Rees disecciona las características peculiares del liderazgo de Hitler: su hábil manejo del odio, sus decisiones solitarias, su radicalismo, la puesta en escena de los mítines, su conexión con las masas, su audacia, etc. El autor resume en una fórmula muy expresiva esa tendencia del Führer: lo suyo era una “apuesta a lo grande”. En este incuestionable éxito inicial su carisma “desempeñó un papel esencial”. Todo eso permitió que Alemania desencadenara la guerra sin que apenas se resintiera su liderazgo. De hecho, el “punto álgido de su carrera” puede datarse en junio de 1940, tras la aplastante victoria militar contra los países limítrofes. En ese verano, después de supervisar la capitulación de Francia, Hitler recibe en Berlín el más rendido baño de masas de su carrera. Le aclamaban no los disciplinados militantes del partido o nacionalistas irredentos, sino cientos de miles de berlineses sin adscripción política definida, hombres, mujeres y niños de toda condición que arrojaban flores a su paso y ondeaban entusiasmados miles de banderas con la esvástica. El momento de máximo esplendor acoge en el subsuelo las semillas del declive. La seguridad del dirigente nazi en sí mismo -su megalomanía- le llevó a cantar victoria antes de tiempo. “Es un momento que ejemplifica a la perfección las ventajas y los inconvenientes de un liderazgo carismático”, apunta Rees, porque las mismas cualidades que le llevaron a la cima precipitaron su caída. La resistencia británica desconcertó a Hitler. Siguiendo a Ian Kershaw, Rees sostiene que la decisión suicida de invadir la URSS fue el resultado de un propósito que hoy resulta rocambolesco: conseguir la rendición de Londres noqueando a Moscú en otra edición de la guerra relámpago. El aura carismática del dictador contuvo casi todas las críticas. Hitler había conseguido inculcar a su alrededor un principio movilizador de proporciones hercúleas: todo era posible. “Nosotros somos un pueblo extraordinario”. Curiosamente, este idealismo también fue letal por la renuencia de la cúpula nazi a atender a los “problemas prácticos que obstaculizaban un fin último”.
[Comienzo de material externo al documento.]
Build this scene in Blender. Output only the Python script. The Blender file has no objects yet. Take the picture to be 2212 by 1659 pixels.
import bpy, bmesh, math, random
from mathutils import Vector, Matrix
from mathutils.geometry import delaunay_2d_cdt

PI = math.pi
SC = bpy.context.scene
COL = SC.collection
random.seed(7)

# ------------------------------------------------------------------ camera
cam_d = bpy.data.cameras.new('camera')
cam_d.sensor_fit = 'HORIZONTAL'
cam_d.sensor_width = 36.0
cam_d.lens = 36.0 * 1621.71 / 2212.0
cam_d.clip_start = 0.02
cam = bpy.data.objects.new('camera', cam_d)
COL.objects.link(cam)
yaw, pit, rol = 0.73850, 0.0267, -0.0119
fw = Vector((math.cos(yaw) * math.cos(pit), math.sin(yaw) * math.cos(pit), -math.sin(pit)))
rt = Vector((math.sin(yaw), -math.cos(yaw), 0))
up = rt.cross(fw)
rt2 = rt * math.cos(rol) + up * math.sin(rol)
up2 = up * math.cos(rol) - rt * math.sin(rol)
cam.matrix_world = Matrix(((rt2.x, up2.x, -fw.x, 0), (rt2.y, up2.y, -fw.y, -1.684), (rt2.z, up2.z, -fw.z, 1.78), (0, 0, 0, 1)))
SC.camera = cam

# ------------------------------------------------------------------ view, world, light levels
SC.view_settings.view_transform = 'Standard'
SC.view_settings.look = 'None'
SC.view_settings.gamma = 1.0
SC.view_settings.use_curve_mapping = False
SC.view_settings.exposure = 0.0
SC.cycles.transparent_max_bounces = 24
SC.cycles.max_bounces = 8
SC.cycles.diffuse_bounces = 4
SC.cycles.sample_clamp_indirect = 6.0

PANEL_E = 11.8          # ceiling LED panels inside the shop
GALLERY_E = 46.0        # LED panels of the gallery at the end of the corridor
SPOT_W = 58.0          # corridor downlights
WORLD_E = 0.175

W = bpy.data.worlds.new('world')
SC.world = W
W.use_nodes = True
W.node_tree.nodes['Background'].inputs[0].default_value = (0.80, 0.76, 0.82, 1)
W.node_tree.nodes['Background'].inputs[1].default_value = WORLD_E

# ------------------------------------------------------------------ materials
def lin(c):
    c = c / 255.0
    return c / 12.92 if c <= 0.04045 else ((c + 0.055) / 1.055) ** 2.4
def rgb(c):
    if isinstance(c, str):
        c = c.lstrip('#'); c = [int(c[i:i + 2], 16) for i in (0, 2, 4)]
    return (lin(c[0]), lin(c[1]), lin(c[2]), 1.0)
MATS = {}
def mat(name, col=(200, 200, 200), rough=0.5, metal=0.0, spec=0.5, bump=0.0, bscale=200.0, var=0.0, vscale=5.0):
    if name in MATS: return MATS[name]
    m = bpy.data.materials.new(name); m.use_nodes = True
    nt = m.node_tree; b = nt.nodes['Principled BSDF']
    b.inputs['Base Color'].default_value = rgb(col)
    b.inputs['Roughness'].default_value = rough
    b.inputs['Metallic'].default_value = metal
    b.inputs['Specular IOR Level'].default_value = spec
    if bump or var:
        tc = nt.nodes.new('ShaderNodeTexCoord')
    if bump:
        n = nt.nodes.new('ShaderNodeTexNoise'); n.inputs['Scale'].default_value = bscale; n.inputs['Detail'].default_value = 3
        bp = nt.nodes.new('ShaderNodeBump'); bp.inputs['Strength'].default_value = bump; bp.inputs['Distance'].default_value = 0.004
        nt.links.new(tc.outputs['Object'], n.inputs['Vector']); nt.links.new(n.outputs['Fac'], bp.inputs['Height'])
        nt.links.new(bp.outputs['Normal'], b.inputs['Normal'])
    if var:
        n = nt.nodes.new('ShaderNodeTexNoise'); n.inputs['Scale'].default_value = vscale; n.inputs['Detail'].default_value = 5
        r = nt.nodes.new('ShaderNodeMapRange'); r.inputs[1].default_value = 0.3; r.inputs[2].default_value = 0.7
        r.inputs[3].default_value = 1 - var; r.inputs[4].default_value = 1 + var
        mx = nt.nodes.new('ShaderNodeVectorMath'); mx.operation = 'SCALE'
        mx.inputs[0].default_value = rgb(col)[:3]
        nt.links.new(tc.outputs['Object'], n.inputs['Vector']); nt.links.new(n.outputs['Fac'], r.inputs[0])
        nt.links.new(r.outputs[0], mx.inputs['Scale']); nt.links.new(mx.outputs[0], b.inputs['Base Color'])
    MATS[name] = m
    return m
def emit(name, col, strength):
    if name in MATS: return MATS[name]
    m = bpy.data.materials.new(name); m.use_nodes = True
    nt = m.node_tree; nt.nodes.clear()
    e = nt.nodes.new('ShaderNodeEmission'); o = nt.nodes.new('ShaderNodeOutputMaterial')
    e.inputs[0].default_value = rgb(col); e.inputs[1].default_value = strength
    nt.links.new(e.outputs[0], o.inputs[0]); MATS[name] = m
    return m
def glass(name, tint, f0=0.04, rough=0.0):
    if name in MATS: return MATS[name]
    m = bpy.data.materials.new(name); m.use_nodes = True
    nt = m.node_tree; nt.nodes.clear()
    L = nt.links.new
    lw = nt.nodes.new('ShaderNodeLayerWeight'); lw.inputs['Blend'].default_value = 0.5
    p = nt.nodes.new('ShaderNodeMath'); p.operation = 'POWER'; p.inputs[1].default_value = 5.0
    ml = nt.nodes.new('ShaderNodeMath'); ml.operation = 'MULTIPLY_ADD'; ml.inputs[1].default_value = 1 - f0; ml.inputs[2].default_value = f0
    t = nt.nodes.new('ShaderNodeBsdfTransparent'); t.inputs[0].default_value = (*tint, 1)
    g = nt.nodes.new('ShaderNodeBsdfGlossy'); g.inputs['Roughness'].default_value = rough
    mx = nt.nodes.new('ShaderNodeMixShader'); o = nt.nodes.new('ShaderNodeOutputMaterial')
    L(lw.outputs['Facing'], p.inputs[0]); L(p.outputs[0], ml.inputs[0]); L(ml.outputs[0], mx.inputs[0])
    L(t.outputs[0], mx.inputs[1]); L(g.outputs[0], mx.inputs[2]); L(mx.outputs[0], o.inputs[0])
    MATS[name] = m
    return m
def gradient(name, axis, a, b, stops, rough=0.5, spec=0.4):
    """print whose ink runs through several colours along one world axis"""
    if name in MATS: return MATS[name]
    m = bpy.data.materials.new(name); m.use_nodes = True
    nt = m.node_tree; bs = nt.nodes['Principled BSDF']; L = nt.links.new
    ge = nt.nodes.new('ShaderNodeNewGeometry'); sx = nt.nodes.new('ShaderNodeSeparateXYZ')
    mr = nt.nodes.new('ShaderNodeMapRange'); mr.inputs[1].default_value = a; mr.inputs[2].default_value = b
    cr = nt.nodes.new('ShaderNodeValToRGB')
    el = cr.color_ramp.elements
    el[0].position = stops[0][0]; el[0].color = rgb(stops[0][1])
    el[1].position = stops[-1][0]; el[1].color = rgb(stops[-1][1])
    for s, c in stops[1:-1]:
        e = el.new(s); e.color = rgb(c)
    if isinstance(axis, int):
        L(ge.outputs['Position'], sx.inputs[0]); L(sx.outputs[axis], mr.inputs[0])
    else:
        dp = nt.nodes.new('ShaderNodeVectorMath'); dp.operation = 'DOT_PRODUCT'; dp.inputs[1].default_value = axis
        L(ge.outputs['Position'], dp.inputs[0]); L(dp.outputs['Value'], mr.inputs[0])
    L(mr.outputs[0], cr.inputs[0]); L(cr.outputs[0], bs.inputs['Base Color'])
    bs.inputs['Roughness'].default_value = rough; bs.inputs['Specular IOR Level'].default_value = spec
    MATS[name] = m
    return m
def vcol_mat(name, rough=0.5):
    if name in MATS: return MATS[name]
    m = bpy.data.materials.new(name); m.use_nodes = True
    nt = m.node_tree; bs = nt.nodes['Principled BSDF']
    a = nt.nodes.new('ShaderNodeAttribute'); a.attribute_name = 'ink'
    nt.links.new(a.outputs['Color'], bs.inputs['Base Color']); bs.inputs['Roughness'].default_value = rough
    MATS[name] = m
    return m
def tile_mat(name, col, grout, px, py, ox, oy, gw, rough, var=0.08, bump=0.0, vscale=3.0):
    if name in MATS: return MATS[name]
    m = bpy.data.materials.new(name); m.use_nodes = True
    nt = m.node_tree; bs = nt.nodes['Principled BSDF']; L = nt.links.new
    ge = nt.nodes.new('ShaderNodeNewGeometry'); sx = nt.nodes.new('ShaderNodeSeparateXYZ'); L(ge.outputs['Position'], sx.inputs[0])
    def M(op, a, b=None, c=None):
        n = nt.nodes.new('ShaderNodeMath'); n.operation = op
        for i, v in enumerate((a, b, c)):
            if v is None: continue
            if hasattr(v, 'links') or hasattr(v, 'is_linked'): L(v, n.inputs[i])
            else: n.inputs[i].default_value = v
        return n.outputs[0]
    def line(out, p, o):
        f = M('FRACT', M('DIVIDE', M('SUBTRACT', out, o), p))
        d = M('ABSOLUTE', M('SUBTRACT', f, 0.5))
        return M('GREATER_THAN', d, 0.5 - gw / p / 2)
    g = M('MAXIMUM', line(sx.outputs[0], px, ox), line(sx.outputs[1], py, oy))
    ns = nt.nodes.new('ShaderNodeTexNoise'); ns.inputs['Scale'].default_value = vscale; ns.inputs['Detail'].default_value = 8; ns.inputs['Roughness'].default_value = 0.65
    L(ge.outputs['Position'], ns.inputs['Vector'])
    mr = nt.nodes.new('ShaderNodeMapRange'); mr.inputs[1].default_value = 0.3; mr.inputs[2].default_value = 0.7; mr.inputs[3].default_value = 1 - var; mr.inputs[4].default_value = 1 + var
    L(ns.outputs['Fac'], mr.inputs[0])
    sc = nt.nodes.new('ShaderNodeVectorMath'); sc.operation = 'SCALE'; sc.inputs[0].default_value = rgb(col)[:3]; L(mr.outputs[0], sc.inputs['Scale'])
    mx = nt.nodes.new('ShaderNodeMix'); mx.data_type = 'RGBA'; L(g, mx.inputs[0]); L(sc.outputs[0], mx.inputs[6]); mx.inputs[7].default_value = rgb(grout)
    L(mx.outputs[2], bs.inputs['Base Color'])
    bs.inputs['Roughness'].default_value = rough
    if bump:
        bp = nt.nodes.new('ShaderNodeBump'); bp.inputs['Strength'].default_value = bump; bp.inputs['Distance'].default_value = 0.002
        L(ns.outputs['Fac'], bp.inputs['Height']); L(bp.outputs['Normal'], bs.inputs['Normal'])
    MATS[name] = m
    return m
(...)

En ese contexto, la persecución de los judíos -cuestión que ocupa un aspecto tangencial- revela que buena parte de las decisiones del Führer estaban basadas más en prejuicios, impulsos y odios que en un análisis racional y una “estrategia meticulosa”. Y confirma otra consecuencia del liderazgo carismático: una vez que el líder ampara o promueve una iniciativa, no hace falta que entre en los detalles, pues ya se encargan los subordinados de ejecutar estos pormenores con la máxima eficiencia para complacer al dirigente máximo.Hitler contagió así su odio antisemita y su deseo de aniquilación brutal hasta el último eslabón de la cadena de mando. El capítulo final da cuenta de cómo muere el carisma. El carisma muere cuando Alemania se sume no solo en la derrota sino en un abismo insondable. Cierto. Pero Rees enfatiza que “Hitler no había cambiado (…). Lo que había cambiado era la percepción que el resto de la gente tenía de él”. Se confirma con ello el planteamiento que sustenta todo el análisis, es decir, la consideración del carisma como “fruto de la interacción entre un individuo y un público receptivo”.

En nuestra lucha con Amalek  debemos saber en los tiempos que vivimos y los muchos lideres que se presentan tanto sea en la religión como en la sociedad o en la política,  discernir lo que hay detrás de ellos para no dejarnos engañar por lideres que al final solo nos conducen a la destrucción tanto personal como colectiva.